After a decade of modelling and working alongside Erwan Sene on the music direction for fashion shows like Courrège and Jean Paul Gaultier, the co-founder of Paris collective and event series More Hard Feelings is claiming her voice as a solo producer. It’s a sonic memory lane of remembering and reimagining—including a 3-minute voicemail of her grandma checking in on her and a meaningful text message from a dear friend. A reminder of genuine connection in-between the chaos of human emotions and its aftermath.


How would you describe the feeling that you want to last forever?
The initial feeling I wanted to last forever was falling in love. I guess I am a little bit cliché, and I'm OK with that. I wanted to capture this fraction of a second of an emotion as it begins to manifest in your body and mind and isolate this specific moment of stillness.

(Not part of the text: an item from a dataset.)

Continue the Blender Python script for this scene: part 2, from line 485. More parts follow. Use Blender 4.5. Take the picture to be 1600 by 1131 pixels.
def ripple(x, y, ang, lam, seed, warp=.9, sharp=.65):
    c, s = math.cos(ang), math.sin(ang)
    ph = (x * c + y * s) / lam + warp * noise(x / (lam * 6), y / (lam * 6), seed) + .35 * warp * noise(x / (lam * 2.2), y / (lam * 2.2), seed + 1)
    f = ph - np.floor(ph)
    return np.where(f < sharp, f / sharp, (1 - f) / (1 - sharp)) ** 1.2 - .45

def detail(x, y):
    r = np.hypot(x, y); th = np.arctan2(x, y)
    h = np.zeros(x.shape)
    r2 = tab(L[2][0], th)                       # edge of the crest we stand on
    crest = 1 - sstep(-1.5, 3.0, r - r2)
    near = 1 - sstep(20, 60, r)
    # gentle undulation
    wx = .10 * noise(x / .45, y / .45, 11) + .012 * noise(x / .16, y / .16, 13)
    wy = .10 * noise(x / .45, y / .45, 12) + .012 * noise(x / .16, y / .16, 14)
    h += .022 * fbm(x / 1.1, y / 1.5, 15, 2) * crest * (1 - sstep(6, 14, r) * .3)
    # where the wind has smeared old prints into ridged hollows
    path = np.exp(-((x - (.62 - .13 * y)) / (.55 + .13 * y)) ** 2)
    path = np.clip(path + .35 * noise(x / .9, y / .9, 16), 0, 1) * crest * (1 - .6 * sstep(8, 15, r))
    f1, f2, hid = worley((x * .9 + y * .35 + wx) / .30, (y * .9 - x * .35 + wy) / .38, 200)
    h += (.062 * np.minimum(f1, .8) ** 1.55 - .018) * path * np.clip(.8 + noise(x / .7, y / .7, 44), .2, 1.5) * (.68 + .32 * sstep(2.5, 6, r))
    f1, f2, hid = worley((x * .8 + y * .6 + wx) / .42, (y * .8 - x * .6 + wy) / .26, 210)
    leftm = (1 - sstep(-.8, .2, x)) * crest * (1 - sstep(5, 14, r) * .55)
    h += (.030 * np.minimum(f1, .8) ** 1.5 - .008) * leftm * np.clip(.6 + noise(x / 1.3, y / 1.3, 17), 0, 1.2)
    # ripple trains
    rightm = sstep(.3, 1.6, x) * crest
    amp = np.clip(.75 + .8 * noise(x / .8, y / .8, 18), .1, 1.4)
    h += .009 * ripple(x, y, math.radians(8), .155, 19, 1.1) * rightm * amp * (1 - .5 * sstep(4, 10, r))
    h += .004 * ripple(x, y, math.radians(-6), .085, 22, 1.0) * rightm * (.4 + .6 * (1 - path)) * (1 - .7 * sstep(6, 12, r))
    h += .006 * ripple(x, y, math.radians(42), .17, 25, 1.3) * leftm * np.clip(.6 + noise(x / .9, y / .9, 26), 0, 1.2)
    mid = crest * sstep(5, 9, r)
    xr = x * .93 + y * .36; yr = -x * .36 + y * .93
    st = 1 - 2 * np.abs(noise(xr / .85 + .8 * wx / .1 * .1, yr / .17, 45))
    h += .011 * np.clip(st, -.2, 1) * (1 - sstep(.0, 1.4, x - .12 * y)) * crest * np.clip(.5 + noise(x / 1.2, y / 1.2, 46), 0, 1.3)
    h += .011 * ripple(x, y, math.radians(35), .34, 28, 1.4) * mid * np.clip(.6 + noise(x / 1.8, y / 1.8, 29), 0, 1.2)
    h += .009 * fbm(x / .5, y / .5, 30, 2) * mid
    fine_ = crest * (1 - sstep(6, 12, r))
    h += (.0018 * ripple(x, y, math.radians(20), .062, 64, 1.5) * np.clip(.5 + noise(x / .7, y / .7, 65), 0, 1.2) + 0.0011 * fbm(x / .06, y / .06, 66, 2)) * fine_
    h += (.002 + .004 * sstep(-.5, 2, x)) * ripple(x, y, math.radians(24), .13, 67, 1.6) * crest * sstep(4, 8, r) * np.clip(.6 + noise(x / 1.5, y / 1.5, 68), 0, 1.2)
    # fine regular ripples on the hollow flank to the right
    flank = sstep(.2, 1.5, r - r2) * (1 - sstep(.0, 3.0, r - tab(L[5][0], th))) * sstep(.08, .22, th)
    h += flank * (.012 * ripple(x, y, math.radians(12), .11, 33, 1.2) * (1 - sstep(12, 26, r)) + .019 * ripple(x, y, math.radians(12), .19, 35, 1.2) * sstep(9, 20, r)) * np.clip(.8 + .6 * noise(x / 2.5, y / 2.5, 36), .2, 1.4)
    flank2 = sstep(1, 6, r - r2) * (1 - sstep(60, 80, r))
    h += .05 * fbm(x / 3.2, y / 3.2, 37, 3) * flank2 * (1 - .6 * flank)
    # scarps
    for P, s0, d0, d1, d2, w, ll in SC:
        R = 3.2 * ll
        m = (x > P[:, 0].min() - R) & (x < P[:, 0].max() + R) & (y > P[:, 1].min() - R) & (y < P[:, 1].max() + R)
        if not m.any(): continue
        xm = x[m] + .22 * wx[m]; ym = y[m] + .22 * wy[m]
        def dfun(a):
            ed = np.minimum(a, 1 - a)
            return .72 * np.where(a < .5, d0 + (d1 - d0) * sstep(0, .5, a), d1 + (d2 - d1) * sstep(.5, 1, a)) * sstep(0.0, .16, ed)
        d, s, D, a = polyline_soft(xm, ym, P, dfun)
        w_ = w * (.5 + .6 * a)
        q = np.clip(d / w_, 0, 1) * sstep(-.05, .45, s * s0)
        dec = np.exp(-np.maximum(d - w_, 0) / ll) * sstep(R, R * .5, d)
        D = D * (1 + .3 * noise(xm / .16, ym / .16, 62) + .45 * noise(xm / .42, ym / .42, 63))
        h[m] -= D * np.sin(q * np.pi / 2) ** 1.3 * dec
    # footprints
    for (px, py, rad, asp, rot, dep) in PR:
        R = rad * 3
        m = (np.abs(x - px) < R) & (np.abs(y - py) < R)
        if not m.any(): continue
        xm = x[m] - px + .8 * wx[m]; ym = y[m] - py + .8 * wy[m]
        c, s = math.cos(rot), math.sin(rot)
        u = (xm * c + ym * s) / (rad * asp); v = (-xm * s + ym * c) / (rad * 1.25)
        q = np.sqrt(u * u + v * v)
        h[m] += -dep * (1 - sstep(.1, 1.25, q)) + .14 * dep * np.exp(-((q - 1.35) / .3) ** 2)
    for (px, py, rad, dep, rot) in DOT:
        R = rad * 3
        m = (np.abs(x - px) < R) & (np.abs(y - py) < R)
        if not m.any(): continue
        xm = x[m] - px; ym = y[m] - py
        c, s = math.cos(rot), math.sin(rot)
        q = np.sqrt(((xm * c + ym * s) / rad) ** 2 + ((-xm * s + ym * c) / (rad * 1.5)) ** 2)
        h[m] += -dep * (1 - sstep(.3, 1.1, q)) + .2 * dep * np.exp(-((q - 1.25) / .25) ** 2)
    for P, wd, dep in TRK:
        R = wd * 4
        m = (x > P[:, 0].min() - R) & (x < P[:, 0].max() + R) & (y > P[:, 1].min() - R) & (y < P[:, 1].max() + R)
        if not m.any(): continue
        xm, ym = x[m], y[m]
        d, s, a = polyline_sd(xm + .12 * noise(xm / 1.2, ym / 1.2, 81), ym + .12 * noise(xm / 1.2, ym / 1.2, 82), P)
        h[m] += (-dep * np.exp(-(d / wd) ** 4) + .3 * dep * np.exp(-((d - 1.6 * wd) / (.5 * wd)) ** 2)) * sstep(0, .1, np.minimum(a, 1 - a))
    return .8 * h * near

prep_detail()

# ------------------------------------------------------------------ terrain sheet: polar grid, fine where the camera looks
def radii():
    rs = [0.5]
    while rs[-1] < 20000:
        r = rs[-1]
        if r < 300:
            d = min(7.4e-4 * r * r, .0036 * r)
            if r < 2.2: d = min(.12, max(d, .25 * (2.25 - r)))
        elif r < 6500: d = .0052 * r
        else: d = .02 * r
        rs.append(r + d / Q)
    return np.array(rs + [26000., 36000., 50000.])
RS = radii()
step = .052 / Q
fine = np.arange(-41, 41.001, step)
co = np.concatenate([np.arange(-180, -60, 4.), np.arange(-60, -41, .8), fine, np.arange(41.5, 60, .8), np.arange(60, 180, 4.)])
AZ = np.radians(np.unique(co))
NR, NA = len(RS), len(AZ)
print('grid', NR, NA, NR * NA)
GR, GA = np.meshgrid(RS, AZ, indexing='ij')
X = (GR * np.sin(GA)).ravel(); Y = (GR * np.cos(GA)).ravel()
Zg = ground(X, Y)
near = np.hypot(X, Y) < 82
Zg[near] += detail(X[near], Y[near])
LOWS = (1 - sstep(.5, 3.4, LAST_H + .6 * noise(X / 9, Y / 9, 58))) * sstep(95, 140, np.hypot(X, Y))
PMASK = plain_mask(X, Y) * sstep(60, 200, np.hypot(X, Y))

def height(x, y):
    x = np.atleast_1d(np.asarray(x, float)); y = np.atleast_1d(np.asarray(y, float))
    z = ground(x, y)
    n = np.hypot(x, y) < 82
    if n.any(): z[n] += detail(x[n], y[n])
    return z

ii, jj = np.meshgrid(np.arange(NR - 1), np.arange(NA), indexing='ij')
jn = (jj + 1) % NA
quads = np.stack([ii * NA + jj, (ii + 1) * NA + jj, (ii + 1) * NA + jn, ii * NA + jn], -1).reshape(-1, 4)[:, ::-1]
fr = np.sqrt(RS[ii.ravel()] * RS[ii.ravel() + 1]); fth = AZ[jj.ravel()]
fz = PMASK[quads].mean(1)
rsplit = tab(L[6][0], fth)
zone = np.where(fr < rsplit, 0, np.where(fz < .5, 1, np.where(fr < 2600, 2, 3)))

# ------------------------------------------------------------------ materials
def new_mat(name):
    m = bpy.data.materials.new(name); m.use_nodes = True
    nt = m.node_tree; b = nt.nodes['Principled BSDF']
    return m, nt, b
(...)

Tell us a bit about how your deeply personal debut EP came together—about the creative process but also the things you processed on it.
I had been doing some musical compositions, but I was always depending on other people to produce the actual ideas that I was having. The project itself wasn't AT ALL made with the intention of making an EP. When I went to LA back in December, where I grew up, it was like an emotional comedown of the entire year. I had so much shit to process and needed to be occupied to not go insane. I didn’t leave my room for eight hours a day to confront my fear of the software, which has been very intimidating to me, and started making these tracks in my bedroom basically. The interesting thing is that I was not really exposed to and never really listened to ambient music—it just came organically out of me.

It’s all about emotion, memory and the echoes of the unlived. Can you elaborate on that part a bit more?
There were a lot of what-ifs in my head even though I believe everything happens for a reason. I speak a lot about anemoia, which is nostalgia for things you haven't experienced yet. While I was processing my emotions, my mind simultaneously was escaping to these alternate realities. I decontextualised and recontextualised them in a context in which I had control of the narrative. It was this weird entanglement of reality and fantasy that was helping me to cope with everything. It was actually the first time I realised that music, or any art form for that matter, could be used as a tool to externalise your personal emotions.